Monday, April 23, 2012

When Is Enough, Enough?


Enough (adjective) 1.adequate for the want or need; sufficient for the purpose or to satisfy desire                            --American Heritage Dictionary

How much money is enough?  What is the appropriate, the right, the equitable pay for just one person? All depends on whom you ask, I guess.

One day last week may have marked a very small turning point in the societal debate about just how much America’s CEOs and business titans are worth, what they “deserve” to be paid in exchange for the services they render to their companies and shareholders.  As reported by the Huffington Post: “At Citigroup's annual meeting on Tuesday [April 17th], about 55 percent of shareholders participating in an advisory vote rejected [CEO] Pandit's pay package. That marked the first time that investors had rejected a compensation plan at a major U.S. bank. “  

Citigroup is America’s third biggest bank by assets, and its shareholders (and those of other public companies) recently won the right to have “a say on pay”, under a provision of the 2010 Dodd-Frank federal law passed by Congress and signed by the President in direct response to the economic meltdown.  Citigroup was right in the middle of that mess and had to be rescued from insolvency by Uncle Sam to the tune of $356 billion in bailout funds and loan guarantees. 

Citigroup’s Board of Directors had recommended a pay package of $15 million to CEO Vikram Pandit, a seeming return to the pre-meltdown days of sky high executive pay for the elites. But now his salary has been called out, questioned.  One Citigroup director called the rejection “a serious matter” that the board plans to take up.  That board will no doubt research what the “market” is for bank CEO pay then calculate the most they can pay him without risking shareholders’ wrath.  Pandit won’t be poor anytime soon. But one question I doubt they’ll ask is for me the most important one of all, one which is never posed, not in “polite” company.  Not on MSNBC or The Fox Business Channel, not in the pages of The Wall Street Journal either. 

When is enough, enough?  How much money is one person really worth in our world?

By my calculation if Pandit like most Americans works fifty weeks a year with two weeks for vacation, that comes out to 2,000 hours of labor, so by his proposed pay package, he takes home $7,500 an hour, or $125 a minute.  Pandit's pay is above average in comparison to his peers.  According to the AFL-CIO, in 2011 the average pay for American CEOs in the Standard and Poor's Stock Index was up 14 percent from 2010, to $12.9 million, 380 times more than the average worker.  The real whopper of a pay package these days is that recently awarded to Apple CEO Tim Cook: $378 million in salary and stock grants.  Can one person actually hope to spend all that cash in a lifetime?  Is it possible?

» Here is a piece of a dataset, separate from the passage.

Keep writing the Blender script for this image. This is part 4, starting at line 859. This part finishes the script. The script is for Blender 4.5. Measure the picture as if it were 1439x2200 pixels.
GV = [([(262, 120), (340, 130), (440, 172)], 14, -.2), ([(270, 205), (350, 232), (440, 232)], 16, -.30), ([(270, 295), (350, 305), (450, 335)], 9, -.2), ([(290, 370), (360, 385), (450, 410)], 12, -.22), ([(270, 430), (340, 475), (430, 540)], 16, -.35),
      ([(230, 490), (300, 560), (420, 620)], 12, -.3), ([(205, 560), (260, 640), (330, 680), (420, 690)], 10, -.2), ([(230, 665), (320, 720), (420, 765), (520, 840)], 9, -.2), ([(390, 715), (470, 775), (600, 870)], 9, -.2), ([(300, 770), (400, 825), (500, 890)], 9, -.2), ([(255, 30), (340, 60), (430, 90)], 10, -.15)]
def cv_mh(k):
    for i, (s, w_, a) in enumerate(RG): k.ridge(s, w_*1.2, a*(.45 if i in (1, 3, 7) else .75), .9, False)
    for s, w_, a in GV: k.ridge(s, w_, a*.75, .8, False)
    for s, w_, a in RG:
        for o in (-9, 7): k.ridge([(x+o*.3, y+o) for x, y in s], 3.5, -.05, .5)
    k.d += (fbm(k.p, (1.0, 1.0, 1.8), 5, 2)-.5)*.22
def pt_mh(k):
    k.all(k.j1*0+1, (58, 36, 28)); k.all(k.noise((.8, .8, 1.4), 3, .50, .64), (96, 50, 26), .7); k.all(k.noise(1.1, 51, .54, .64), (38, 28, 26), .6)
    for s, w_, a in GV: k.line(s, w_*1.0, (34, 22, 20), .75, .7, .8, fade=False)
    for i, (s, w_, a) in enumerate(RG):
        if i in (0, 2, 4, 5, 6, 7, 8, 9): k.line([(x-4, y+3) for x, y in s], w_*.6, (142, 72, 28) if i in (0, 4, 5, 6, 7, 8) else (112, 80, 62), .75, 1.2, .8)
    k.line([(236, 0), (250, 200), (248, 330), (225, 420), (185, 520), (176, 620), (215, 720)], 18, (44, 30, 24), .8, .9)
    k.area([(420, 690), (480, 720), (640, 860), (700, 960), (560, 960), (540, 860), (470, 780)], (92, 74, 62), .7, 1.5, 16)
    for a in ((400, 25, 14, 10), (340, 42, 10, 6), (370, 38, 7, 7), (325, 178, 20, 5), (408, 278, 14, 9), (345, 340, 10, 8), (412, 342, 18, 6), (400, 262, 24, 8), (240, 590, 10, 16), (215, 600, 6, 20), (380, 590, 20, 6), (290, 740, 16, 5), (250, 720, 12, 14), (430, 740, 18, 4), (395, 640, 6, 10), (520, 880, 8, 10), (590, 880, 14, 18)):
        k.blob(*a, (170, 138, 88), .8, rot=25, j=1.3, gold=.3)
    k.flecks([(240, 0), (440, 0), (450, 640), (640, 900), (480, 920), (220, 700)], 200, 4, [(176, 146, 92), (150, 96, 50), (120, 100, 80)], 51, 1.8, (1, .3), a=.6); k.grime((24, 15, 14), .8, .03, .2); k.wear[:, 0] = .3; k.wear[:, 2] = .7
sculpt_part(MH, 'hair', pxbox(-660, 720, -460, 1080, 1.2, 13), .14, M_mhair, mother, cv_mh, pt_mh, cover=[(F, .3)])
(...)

When is enough really, finally, enough? 

Yes I know that “the market” will argue these folks and other select few in our world are in fact “worth” that much, at least from a bare knuckled Darwinian economic perspective. If you can get it take it, right?  Others will call any questioning of such outsized wealth accumulation “class warfare”.     

But for me—as a person of faith, I just pray that this one question will continue to be asked in boardrooms and shareholder meetings and in the media and on the factory floor and in the public square.  Spoken out loud: simply, clearly, seriously and consistently. 

When is enough, enough?  Not just economically but also morally and ethically? What is right and fair and good when it comes to the worth of all American workers and not just the ones at the very top of the food chain?  What is best for the many and not only the few? 

In that vote by Citigroup’s shareholders, maybe, just maybe, some one finally said, “Enough is enough.”